▸ Raw data:
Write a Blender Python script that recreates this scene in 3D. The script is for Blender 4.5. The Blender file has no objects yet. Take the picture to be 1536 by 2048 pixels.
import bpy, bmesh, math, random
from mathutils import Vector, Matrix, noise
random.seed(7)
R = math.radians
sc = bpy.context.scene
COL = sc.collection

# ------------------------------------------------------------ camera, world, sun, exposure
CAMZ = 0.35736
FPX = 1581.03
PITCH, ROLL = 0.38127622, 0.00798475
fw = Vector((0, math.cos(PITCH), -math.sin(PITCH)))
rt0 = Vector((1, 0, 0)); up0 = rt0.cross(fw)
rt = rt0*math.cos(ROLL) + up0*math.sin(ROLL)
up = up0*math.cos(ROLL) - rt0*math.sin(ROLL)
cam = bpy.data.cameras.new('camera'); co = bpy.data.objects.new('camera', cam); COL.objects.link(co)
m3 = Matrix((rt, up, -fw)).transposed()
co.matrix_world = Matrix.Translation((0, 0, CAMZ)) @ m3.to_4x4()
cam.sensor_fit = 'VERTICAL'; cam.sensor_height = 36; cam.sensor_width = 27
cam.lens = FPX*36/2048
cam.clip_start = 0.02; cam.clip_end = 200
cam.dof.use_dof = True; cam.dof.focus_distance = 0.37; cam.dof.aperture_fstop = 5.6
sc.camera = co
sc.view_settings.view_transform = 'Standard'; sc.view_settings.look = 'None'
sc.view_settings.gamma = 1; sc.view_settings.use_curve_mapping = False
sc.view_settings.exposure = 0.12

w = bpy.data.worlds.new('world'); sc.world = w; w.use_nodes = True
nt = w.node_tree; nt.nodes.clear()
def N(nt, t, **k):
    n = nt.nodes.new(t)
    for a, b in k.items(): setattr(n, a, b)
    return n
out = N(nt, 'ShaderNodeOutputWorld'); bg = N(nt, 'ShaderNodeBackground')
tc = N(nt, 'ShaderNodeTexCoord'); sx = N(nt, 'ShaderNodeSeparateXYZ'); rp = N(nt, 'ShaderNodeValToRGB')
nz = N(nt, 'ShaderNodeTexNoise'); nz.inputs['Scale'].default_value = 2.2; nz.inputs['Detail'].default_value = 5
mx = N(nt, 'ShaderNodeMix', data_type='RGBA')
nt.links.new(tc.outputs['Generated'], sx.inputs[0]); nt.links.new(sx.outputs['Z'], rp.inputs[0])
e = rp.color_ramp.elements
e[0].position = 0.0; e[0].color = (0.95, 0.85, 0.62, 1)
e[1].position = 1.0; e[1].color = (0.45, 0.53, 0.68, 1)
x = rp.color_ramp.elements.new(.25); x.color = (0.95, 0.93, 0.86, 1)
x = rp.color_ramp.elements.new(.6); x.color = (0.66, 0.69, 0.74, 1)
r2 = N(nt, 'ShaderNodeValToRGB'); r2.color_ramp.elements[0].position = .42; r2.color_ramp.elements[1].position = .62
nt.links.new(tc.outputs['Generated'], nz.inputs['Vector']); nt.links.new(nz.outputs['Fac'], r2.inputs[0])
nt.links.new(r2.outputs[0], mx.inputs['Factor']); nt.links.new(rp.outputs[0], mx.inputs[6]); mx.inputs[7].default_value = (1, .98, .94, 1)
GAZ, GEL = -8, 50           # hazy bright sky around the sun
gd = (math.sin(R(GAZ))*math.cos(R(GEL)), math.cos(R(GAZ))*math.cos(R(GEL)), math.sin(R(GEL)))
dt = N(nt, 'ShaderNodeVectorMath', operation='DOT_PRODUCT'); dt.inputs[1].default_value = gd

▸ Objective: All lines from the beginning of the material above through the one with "sc.view_settings.exposure = 0.12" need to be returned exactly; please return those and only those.

▸ Output for this task:
Write a Blender Python script that recreates this scene in 3D. The script is for Blender 4.5. The Blender file has no objects yet. Take the picture to be 1536 by 2048 pixels.
import bpy, bmesh, math, random
from mathutils import Vector, Matrix, noise
random.seed(7)
R = math.radians
sc = bpy.context.scene
COL = sc.collection

# ------------------------------------------------------------ camera, world, sun, exposure
CAMZ = 0.35736
FPX = 1581.03
PITCH, ROLL = 0.38127622, 0.00798475
fw = Vector((0, math.cos(PITCH), -math.sin(PITCH)))
rt0 = Vector((1, 0, 0)); up0 = rt0.cross(fw)
rt = rt0*math.cos(ROLL) + up0*math.sin(ROLL)
up = up0*math.cos(ROLL) - rt0*math.sin(ROLL)
cam = bpy.data.cameras.new('camera'); co = bpy.data.objects.new('camera', cam); COL.objects.link(co)
m3 = Matrix((rt, up, -fw)).transposed()
co.matrix_world = Matrix.Translation((0, 0, CAMZ)) @ m3.to_4x4()
cam.sensor_fit = 'VERTICAL'; cam.sensor_height = 36; cam.sensor_width = 27
cam.lens = FPX*36/2048
cam.clip_start = 0.02; cam.clip_end = 200
cam.dof.use_dof = True; cam.dof.focus_distance = 0.37; cam.dof.aperture_fstop = 5.6
sc.camera = co
sc.view_settings.view_transform = 'Standard'; sc.view_settings.look = 'None'
sc.view_settings.gamma = 1; sc.view_settings.use_curve_mapping = False
sc.view_settings.exposure = 0.12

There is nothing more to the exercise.